S-Works Turbo Levo 4

Reviewer Stephanie Pearson said it would take more words than there are in War and Peace (587,287) to describe how each component of Specialized’s S Works Turbo Levo 4 has come together to work in silky, perfect harmony. You can customize your ride on the full-suspension carbon-fiber frame by changing the headset angle, so you can sit up or lean forward as you choose. It’s a mullet, with a larger 29-inch front wheel that lets you ride downhill more aggressively.

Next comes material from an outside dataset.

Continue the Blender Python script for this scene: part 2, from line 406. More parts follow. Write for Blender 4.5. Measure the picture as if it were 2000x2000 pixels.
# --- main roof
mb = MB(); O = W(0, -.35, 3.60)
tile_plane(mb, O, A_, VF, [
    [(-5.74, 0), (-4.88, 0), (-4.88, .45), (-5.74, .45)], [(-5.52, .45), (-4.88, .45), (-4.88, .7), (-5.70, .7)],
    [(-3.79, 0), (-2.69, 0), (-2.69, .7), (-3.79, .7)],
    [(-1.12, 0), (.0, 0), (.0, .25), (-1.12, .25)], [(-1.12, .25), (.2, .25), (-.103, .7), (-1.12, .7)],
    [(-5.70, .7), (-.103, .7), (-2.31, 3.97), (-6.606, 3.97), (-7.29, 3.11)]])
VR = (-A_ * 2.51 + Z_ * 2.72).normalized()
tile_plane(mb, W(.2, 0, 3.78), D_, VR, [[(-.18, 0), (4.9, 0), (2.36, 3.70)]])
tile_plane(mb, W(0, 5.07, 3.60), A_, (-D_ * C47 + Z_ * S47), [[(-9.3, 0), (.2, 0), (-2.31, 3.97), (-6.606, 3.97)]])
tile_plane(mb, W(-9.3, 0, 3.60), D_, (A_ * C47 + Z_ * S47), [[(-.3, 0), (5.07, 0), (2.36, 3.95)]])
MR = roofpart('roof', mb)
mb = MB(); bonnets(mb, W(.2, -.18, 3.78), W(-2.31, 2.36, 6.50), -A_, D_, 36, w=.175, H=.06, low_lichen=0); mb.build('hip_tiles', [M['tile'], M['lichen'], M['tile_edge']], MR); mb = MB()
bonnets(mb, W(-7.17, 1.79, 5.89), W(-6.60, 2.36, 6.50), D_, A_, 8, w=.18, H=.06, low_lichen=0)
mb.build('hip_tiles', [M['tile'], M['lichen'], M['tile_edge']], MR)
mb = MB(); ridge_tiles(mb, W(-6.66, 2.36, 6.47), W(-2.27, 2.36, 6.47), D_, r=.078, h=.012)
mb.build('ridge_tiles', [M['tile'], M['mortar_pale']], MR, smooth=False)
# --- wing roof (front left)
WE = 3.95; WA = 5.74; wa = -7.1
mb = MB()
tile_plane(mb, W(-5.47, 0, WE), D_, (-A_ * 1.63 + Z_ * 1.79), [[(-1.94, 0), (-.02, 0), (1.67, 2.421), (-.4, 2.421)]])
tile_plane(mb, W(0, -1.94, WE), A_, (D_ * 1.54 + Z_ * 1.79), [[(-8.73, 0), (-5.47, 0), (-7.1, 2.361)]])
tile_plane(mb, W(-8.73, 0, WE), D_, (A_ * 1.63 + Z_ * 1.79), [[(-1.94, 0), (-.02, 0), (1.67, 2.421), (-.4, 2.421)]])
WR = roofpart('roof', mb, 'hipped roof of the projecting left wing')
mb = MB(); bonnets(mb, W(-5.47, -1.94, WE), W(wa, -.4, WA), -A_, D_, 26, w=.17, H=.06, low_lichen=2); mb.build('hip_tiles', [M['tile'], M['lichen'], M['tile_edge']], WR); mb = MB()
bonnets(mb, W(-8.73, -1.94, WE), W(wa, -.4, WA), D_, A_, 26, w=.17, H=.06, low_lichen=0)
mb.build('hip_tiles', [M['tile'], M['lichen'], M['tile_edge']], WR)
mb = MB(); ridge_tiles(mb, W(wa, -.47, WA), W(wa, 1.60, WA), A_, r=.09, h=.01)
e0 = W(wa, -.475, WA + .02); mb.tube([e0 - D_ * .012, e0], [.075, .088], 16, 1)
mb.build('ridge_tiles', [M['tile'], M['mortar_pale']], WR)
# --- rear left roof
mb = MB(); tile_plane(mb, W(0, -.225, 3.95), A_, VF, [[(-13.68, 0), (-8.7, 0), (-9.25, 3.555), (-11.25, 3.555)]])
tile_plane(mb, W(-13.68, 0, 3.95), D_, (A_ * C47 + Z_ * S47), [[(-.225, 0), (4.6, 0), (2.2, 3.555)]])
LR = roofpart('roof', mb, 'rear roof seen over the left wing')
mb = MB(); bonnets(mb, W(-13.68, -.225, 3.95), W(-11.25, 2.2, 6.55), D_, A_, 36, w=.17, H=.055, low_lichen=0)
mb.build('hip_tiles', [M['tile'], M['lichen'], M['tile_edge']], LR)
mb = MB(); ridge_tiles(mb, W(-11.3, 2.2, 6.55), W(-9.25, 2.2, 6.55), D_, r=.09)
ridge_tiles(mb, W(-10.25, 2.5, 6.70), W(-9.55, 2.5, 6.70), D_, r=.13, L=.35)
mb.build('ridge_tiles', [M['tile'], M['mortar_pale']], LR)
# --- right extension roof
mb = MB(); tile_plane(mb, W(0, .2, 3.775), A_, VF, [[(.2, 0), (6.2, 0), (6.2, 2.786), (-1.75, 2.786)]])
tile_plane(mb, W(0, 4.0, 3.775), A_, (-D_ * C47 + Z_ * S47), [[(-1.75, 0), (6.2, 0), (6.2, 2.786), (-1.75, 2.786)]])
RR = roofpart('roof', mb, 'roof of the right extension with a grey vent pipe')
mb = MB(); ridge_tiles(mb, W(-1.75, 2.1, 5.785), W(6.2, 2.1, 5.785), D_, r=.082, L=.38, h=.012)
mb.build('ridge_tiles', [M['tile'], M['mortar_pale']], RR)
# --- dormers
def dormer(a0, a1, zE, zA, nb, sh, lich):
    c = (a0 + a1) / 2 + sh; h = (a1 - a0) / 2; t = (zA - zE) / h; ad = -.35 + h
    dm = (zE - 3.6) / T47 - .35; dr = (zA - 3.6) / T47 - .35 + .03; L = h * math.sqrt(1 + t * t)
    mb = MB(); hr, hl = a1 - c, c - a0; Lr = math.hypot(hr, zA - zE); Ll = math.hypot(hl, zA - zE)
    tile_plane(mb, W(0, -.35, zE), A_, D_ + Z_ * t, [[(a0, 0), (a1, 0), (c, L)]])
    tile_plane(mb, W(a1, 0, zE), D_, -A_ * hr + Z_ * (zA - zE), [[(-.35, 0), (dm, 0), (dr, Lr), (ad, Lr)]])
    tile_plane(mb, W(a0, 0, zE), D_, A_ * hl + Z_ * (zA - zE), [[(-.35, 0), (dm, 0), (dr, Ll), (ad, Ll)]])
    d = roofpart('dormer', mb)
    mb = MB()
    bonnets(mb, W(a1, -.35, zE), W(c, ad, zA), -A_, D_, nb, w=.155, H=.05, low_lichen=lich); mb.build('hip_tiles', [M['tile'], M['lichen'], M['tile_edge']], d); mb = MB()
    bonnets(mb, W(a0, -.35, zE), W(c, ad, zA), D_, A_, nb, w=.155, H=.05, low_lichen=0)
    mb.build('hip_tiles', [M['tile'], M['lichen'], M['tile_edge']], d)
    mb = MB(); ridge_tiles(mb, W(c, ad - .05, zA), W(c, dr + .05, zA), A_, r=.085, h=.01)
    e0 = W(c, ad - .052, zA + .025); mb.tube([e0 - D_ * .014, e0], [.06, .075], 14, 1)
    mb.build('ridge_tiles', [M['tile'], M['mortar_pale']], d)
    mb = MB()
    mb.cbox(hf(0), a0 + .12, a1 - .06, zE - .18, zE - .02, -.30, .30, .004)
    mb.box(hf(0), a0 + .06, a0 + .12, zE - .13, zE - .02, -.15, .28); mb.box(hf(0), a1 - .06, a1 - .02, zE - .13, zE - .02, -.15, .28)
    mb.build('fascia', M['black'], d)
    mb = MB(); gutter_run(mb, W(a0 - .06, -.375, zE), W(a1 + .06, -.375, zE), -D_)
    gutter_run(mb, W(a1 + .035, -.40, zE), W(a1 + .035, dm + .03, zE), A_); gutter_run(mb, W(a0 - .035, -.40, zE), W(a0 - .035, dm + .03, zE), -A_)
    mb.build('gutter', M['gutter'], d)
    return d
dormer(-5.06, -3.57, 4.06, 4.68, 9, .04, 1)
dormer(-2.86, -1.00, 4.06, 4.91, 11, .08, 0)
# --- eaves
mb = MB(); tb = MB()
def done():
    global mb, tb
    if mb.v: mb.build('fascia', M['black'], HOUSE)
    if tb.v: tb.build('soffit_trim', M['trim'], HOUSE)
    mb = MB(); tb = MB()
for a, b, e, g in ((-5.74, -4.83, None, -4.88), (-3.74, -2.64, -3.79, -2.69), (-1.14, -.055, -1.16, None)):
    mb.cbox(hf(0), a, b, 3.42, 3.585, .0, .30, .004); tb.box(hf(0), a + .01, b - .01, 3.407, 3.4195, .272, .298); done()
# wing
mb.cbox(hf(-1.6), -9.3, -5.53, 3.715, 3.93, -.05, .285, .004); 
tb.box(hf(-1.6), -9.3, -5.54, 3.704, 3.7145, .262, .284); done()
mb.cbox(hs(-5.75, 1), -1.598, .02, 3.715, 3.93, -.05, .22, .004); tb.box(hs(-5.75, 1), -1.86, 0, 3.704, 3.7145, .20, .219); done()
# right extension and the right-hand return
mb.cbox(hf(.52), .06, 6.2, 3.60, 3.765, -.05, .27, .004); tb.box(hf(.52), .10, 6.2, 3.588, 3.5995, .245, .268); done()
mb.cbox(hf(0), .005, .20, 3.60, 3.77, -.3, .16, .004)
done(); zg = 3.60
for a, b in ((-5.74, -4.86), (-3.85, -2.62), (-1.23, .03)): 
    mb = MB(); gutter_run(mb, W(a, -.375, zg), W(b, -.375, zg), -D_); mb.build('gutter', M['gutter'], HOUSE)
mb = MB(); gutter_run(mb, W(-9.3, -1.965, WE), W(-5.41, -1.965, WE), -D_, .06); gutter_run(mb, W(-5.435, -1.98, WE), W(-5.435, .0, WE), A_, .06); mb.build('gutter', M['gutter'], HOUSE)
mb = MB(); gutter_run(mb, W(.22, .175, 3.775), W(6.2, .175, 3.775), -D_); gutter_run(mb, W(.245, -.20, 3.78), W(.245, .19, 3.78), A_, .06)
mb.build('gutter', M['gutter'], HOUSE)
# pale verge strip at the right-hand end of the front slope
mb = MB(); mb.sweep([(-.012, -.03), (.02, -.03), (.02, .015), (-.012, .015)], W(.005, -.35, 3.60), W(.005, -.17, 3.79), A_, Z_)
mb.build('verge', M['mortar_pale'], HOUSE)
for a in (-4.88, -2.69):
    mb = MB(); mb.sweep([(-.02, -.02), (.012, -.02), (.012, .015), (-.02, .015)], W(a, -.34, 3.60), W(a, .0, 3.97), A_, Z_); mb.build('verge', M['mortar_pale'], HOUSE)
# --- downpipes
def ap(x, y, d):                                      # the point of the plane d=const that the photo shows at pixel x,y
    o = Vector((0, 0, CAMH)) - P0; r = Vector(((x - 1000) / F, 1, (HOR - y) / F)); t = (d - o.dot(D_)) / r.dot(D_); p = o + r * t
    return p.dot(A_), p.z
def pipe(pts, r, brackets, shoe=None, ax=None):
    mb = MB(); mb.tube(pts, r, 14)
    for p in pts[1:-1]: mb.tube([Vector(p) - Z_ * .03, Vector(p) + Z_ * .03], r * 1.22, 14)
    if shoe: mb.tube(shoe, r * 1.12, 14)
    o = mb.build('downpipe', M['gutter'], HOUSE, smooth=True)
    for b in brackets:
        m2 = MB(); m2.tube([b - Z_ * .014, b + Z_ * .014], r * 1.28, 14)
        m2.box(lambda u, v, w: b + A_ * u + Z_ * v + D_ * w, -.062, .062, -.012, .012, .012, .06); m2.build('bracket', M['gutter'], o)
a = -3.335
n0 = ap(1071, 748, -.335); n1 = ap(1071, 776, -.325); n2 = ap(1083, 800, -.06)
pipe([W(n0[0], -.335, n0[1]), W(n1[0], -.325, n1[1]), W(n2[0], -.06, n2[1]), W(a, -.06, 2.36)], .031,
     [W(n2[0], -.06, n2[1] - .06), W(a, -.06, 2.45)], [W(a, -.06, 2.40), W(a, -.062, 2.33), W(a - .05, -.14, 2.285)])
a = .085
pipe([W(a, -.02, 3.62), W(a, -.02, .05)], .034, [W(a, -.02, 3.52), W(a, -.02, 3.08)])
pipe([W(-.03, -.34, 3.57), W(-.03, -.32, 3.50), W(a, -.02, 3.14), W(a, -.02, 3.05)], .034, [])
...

The motor has Specialized’s proprietary app so you can precision-tune the settings on the 720-watt motor to make the ride feel powerful and intuitive.

Everything about this bike makes you feel like you’re 24 years old again and you don’t go “oof” every time you stand up. Pearson tested it on over 50 miles of single-track, pump track, and chunky technical rock bridges around her home in Duluth, Minnesota, using the powerful motor to sneak up behind other MTBers on inclines like The Puker to squeeze in even more downhill flow. On one ride, she was able to climb 3,451 feet over 22 miles in about 2 hours without her legs falling off. It can also switch between a Class I and a Class III electric bike, which begs the question: If you could switch to the highest assistance possible, why would you go lower?

Runner-Up

Side view of the Trek Slash Plus, an electric mountain bike, leaning against a tree in a wooded area with rocks and trees with orange, yellow and brown leaves

Photograph: Stephanie Pearson

Specialized has its own proprietary motor system, but Trek uses one of the best new lightweight up-and-coming motors, the TQ HPR50, for its Slash+ e-MTB. It uses a pin-ring drive transmission. In most ebikes, the electric motor spins at a much faster rate than the person pedaling, and the motor compensates for this mismatch with cogs and belts. A pin-ring drive replaces these cogs and belts with one inner ring of pins, which rotates at different speeds within an outer ring of slightly different-sized pins.